Challenge →
Extract word for word the lines of the listing from its start to the line holding "COL = scene.collection", both ends kept; pictures are not part of the copy.

Given data →
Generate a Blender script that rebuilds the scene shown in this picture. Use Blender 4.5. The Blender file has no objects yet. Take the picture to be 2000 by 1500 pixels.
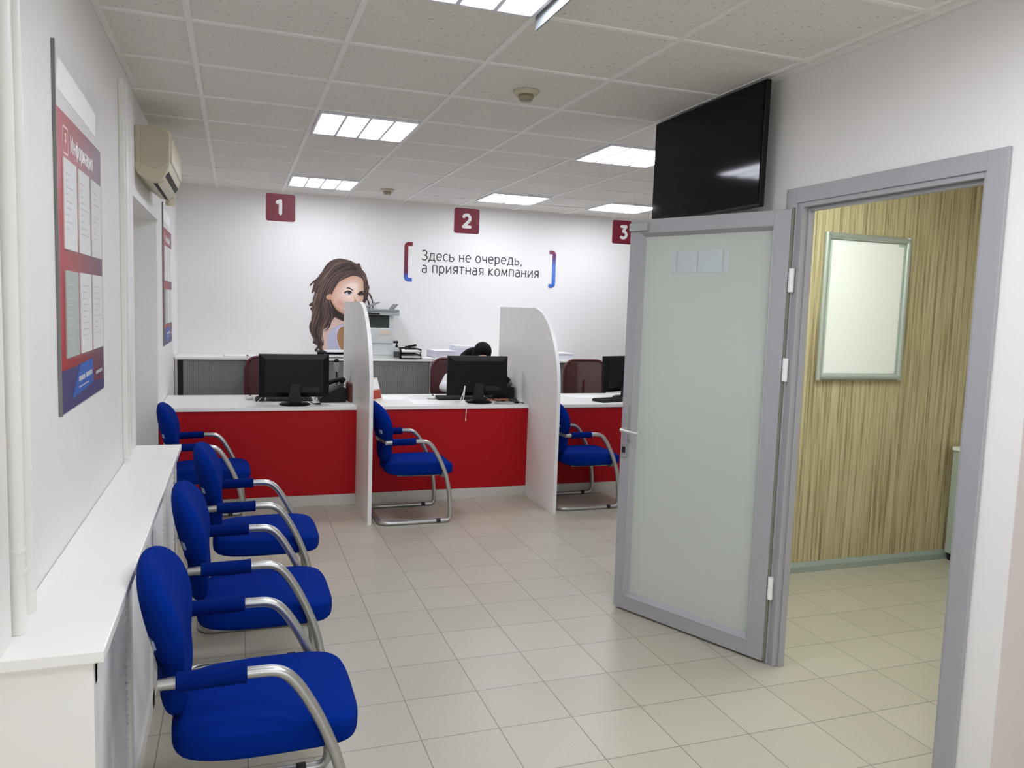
import bpy, bmesh, math, random
from mathutils import Vector, Matrix
from mathutils.geometry import delaunay_2d_cdt
random.seed(7)
PI = math.pi
scene = bpy.context.scene
COL = scene.collection

# ------------------------------------------------------------------ camera
FPX, YAW, PITCH, ROLL, EYE = 1523.2, -.3416, -.0963, -.0337, 1.58
RZ = Matrix.Rotation(YAW, 3, 'Z') @ Matrix.Rotation(PITCH, 3, 'X') @ Matrix.Rotation(ROLL, 3, 'Y')
cam_data = bpy.data.cameras.new('camera')
cam_data.sensor_width = 36.0
cam_data.lens = FPX / 2000 * 36
cam_data.clip_start = .05
cam = bpy.data.objects.new('camera', cam_data)
COL.objects.link(cam)
cam.matrix_world = Matrix.Translation((0, 0, EYE)) @ (RZ @ Matrix(((1, 0, 0), (0, 0, -1), (0, 1, 0)))).to_4x4()
scene.camera = cam

# ------------------------------------------------------------------ colour management, world
scene.view_settings.view_transform = 'Standard'
scene.view_settings.look = 'None'
scene.view_settings.exposure = .15
scene.view_settings.gamma = 1.0
scene.view_settings.use_curve_mapping = False
scene.cycles.use_denoising = True
scene.cycles.max_bounces = 10
scene.cycles.diffuse_bounces = 6
scene.cycles.transparent_max_bounces = 8
scene.cycles.caustics_reflective = False
scene.cycles.caustics_refractive = False
scene.cycles.sample_clamp_indirect = 6
FILL_DAYLIGHT = 2.7              # fill daylight through an unseen window added behind the camera
world = bpy.data.worlds.new('world')
scene.world = world
world.use_nodes = True
world.node_tree.nodes['Background'].inputs[0].default_value = (.95, .98, 1, 1)
world.node_tree.nodes['Background'].inputs[1].default_value = FILL_DAYLIGHT
LAMP_STRENGTH = 20.0        # ceiling lamp tubes of the hall
FILL_LAMP = 25.0       # unseen lamps added over the camera end to brighten it
SIDE_LAMP = 36.0             # lamp of the side room

CEIL = 2.642                # underside of the ceiling grid
GX, GY = -.172, 3.3747      # one crossing of the ceiling grid (0.6 m module)

# ------------------------------------------------------------------ materials
def lin(c):
    return tuple(((v / 255) / 12.92 if v / 255 <= .04045 else ((v / 255 + .055) / 1.055) ** 2.4) for v in c) + (1,)

class NT:
    """small helper round a material's node tree"""
    def __init__(s, name):
        s.m = bpy.data.materials.new(name); s.m.use_nodes = True
        s.t = s.m.node_tree; s.b = s.t.nodes['Principled BSDF']
    def n(s, kind, **kw):
        o = s.t.nodes.new(kind)
        for k, v in kw.items(): setattr(o, k, v)
        return o
    def l(s, a, b): s.t.links.new(a, b)
    def math(s, op, a, b=None, c=None):
        o = s.n('ShaderNodeMath', operation=op)
        for i, v in enumerate((a, b, c)):
            if v is None: continue
            if isinstance(v, (int, float)): o.inputs[i].default_value = v
            else: s.l(v, o.inputs[i])
        return o.outputs[0]
    def mix(s, f, a, b):
        o = s.n('ShaderNodeMix', data_type='RGBA')
        for i, v in ((0, f), (6, a), (7, b)):
            if isinstance(v, (int, float, tuple)): o.inputs[i].default_value = v
            else: s.l(v, o.inputs[i])
        return o.outputs[2]
    def noise(s, scale, detail=3, vec=None, rough=.5):
        o = s.n('ShaderNodeTexNoise'); o.inputs['Scale'].default_value = scale
        o.inputs['Detail'].default_value = detail; o.inputs['Roughness'].default_value = rough
        if vec is not None: s.l(vec, o.inputs['Vector'])
        return o.outputs['Fac']
    def bump(s, h, strength, dist=.01):
        o = s.n('ShaderNodeBump'); o.inputs['Strength'].default_value = strength; o.inputs['Distance'].default_value = dist
        s.l(h, o.inputs['Height']); s.l(o.outputs[0], s.b.inputs['Normal'])
    def coord(s): return s.n('ShaderNodeTexCoord').outputs['Object']
    def geo(s): return s.n('ShaderNodeNewGeometry').outputs['Position']

def M(name, rgb, rough=.5, metal=0, var=.06, scale=12, bump=0, bscale=80, coat=0, spec=.5):
    k = NT(name); c = lin(rgb)
    d = tuple(v * (1 - var) for v in c[:3]) + (1,)
    co = k.coord()
    k.l(k.mix(k.noise(scale, 3, co), d, c), k.b.inputs['Base Color'])
    k.b.inputs['Roughness'].default_value = rough; k.b.inputs['Metallic'].default_value = metal
    k.b.inputs['Coat Weight'].default_value = coat
    k.b.inputs['Specular IOR Level'].default_value = spec
    if bump: k.bump(k.noise(bscale, 2, co), bump, .004)
    return k.m

def emit(name, rgb, strength):
    k = NT(name); k.b.inputs['Base Color'].default_value = lin(rgb)
    k.b.inputs['Emission Color'].default_value = lin(rgb); k.b.inputs['Emission Strength'].default_value = strength
    return k.m

wall_white = M('wall_white', (231, 229, 226), .65, var=.03, scale=2, bump=.12, bscale=140)
wall_pink = M('wall_pinkish', (226, 216, 212), .6, var=.03, scale=2, bump=.15, bscale=120)
white_board = M('white_laminate', (244, 242, 237), .35, var=.03, scale=4)
white_paint = M('white_gloss_paint', (230, 228, 222), .4, var=.04, scale=6)
white_plastic = M('white_plastic', (232, 232, 230), .35, var=.02)
cream_plastic = M('cream_plastic', (196, 188, 164), .45, var=.04)
grey_board = M('grey_laminate', (196, 193, 184), .4, var=.04)
red_board = M('red_laminate', (168, 12, 24), .5, var=.05, scale=3, spec=.18)
blue_fabric = M('blue_fabric', (1, 40, 132), .9, var=.22, scale=500, bump=.25, bscale=700, spec=.05)
blue_pad = M('blue_armrest_fabric', (1, 30, 106), .85, var=.2, scale=500, bump=.2, bscale=700, spec=.05)
silver = M('silver_tube', (184, 184, 182), .33, .85, var=.05)
steel = M('chrome', (200, 200, 200), .18, 1, var=.03)
alu = M('grey_powder_coat', (166, 166, 169), .42, .15, var=.03, scale=20)
alu_dark = M('grey_gasket', (112, 112, 112), .6, var=.05)
black = M('black_plastic', (9, 10, 11), .45, var=.1, spec=.25)
black_matte = M('black_matte', (22, 22, 23), .6, var=.1)
screen_black = M('glossy_black_screen', (5, 6, 7), .07, var=0, spec=.16)
dark_grey = M('dark_grey_plastic', (34, 35, 37), .5, var=.08, spec=.3)
mid_grey = M('mid_grey_plastic', (128, 134, 134), .5, var=.05)
printer_white = M('printer_housing', (206, 210, 208), .45, var=.03)
paper = M('white_paper', (240, 240, 240), .8, var=.03, scale=30)
paper_grey = M('printed_paper', (232, 232, 230), .8, var=.12, scale=60)
sign_red = M('maroon_sign_panel', (124, 22, 48), .4, var=.04)
maroon = M('maroon_plastic', (84, 24, 28), .5, var=.1)
ink = M('black_ink', (28, 28, 30), .6, var=0)
letter_white = M('white_lettering', (245, 245, 245), .5, var=0)
lamp_white = M('lamp_reflector', (225, 226, 236), .4, var=.02)
grid_white = M('ceiling_grid_paint', (236, 234, 230), .5, var=.02)
skin = M('skin', (222, 176, 150), .55, var=.06, scale=30)
hair_dark = M('dark_hair', (20, 13, 12), .75, var=.4, scale=90, spec=.15)
cloth_white = M('white_blouse', (226, 226, 226), .85, var=.06, scale=40)
cloth_dark = M('dark_trousers', (34, 34, 40), .85, var=.1)
skirting_grey = M('grey_green_plastic', (146, 156, 150), .5, var=.04)
cabinet_green = M('pale_grey_green_laminate', (172, 182, 174), .5, var=.03)
red_card = M('red_card', (176, 54, 36), .6, var=.3, scale=60)
cream_card = M('cream_card', (228, 214, 190), .6, var=.1)
blue_print = M('blue_print', (34, 92, 178), .45, var=.1)
navy = M('navy_print', (58, 56, 110), .45, var=.05)
shadow_gap = M('black_gap', (10, 10, 10), .7, var=0)
radiator_white = M('radiator_enamel', (214, 213, 208), .4, var=.03)
lamp_glow = emit('lamp_glow', (240, 244, 255), LAMP_STRENGTH)
fill_glow = emit('fill_lamp_glow', (240, 244, 255), FILL_LAMP)
side_glow = emit('side_room_lamp_glow', (242, 254, 245), SIDE_LAMP)

def floor_material():
    k = NT('beige_floor_tiles'); T = .30
    sep = k.n('ShaderNodeSeparateXYZ'); k.l(k.geo(), sep.inputs[0])
    u = k.math('DIVIDE', k.math('SUBTRACT', sep.outputs[0], .638), T)
    v = k.math('DIVIDE', k.math('SUBTRACT', sep.outputs[1], 3.849), T)
    def edge(w):
        f = k.math('FRACT', w); return k.math('MINIMUM', f, k.math('SUBTRACT', 1.0, f))
    e = k.math('MINIMUM', edge(u), edge(v))
    g = k.n('ShaderNodeMapRange'); k.l(e, g.inputs[0])
    g.inputs[1].default_value = .004; g.inputs[2].default_value = .0095
    cmb = k.n('ShaderNodeCombineXYZ'); k.l(k.math('FLOOR', u), cmb.inputs[0]); k.l(k.math('FLOOR', v), cmb.inputs[1])
    wn = k.n('ShaderNodeTexWhiteNoise'); k.l(cmb.outputs[0], wn.inputs['Vector'])
    base = k.mix(wn.outputs['Value'], lin((178, 172, 155)), lin((186, 180, 164)))
    sp = k.noise(160, 4, k.geo(), .7)
    mr = k.n('ShaderNodeMapRange'); k.l(sp, mr.inputs[0]); mr.inputs[1].default_value = .35; mr.inputs[2].default_value = .65
    base = k.mix(k.math('MULTIPLY', mr.outputs[0], .35), base, lin((154, 148, 134)))
    k.l(k.mix(g.outputs[0], lin((128, 120, 108)), base), k.b.inputs['Base Color'])
    k.b.inputs['Roughness'].default_value = .34
    k.b.inputs['Specular IOR Level'].default_value = .45
    k.bump(g.outputs[0], .25, .002)
    return k.m
floor_mat = floor_material()

def ceiling_material():
    k = NT('mineral_fibre_tiles'); co = k.geo()
    n1 = k.noise(62, 3, co, .6)
    mr = k.n('ShaderNodeMapRange'); k.l(n1, mr.inputs[0]); mr.inputs[1].default_value = .62; mr.inputs[2].default_value = .72
    big = k.noise(1.2, 2, co)
    base = k.mix(big, lin((220, 216, 210)), lin((228, 224, 218)))
    k.l(k.mix(k.math('MULTIPLY', mr.outputs[0], .8), base, lin((130, 125, 120))), k.b.inputs['Base Color'])
    k.b.inputs['Roughness'].default_value = .9
    k.bump(n1, .3, .004)
    return k.m
ceil_mat = ceiling_material()

def wood_material():
    k = NT('light_oak_panel'); mp = k.n('ShaderNodeMapping'); k.l(k.geo(), mp.inputs[0])
    mp.inputs['Scale'].default_value = (1, 1, .022)
    mp2 = k.n('ShaderNodeMapping'); k.l(k.geo(), mp2.inputs[0]); mp2.inputs['Scale'].default_value = (1, 1, .05)
    a = k.noise(64, 5, mp.outputs[0], .6); b = k.noise(170, 3, mp2.outputs[0], .6); c = k.noise(9, 2, mp.outputs[0])
    r = k.n('ShaderNodeValToRGB'); k.l(a, r.inputs[0])
    r.color_ramp.elements[0].position = .34; r.color_ramp.elements[0].color = lin((118, 100, 68))
    r.color_ramp.elements[1].position = .62; r.color_ramp.elements[1].color = lin((216, 204, 168))
    e = r.color_ramp.elements.new(.47); e.color = lin((188, 172, 132))
    m1 = k.mix(k.math('MULTIPLY', b, .42), r.outputs[0], lin((112, 96, 68)))
    k.l(k.mix(k.math('MULTIPLY', c, .3), m1, lin((198, 184, 148))), k.b.inputs['Base Color'])
    k.b.inputs['Roughness'].default_value = .5
    k.bump(b, .15, .002)
    return k.m
wood_mat = wood_material()

def frosted_material():
    k = NT('frosted_glass'); t = k.t
    di = k.n('ShaderNodeBsdfDiffuse'); di.inputs[0].default_value = lin((216, 222, 213))
    tr = k.n('ShaderNodeBsdfTranslucent'); tr.inputs[0].default_value = lin((226, 232, 223))
    gl = k.n('ShaderNodeBsdfGlossy'); gl.inputs['Roughness'].default_value = .3
    m1 = k.n('ShaderNodeMixShader'); m1.inputs[0].default_value = .35
    k.l(di.outputs[0], m1.inputs[1]); k.l(tr.outputs[0], m1.inputs[2])
    m2 = k.n('ShaderNodeMixShader'); m2.inputs[0].default_value = .06
    k.l(m1.outputs[0], m2.inputs[1]); k.l(gl.outputs[0], m2.inputs[2])
    k.l(m2.outputs[0], t.nodes['Material Output'].inputs[0])
    return k.m
frosted = frosted_material()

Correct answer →
Generate a Blender script that rebuilds the scene shown in this picture. Use Blender 4.5. The Blender file has no objects yet. Take the picture to be 2000 by 1500 pixels.
import bpy, bmesh, math, random
from mathutils import Vector, Matrix
from mathutils.geometry import delaunay_2d_cdt
random.seed(7)
PI = math.pi
scene = bpy.context.scene
COL = scene.collection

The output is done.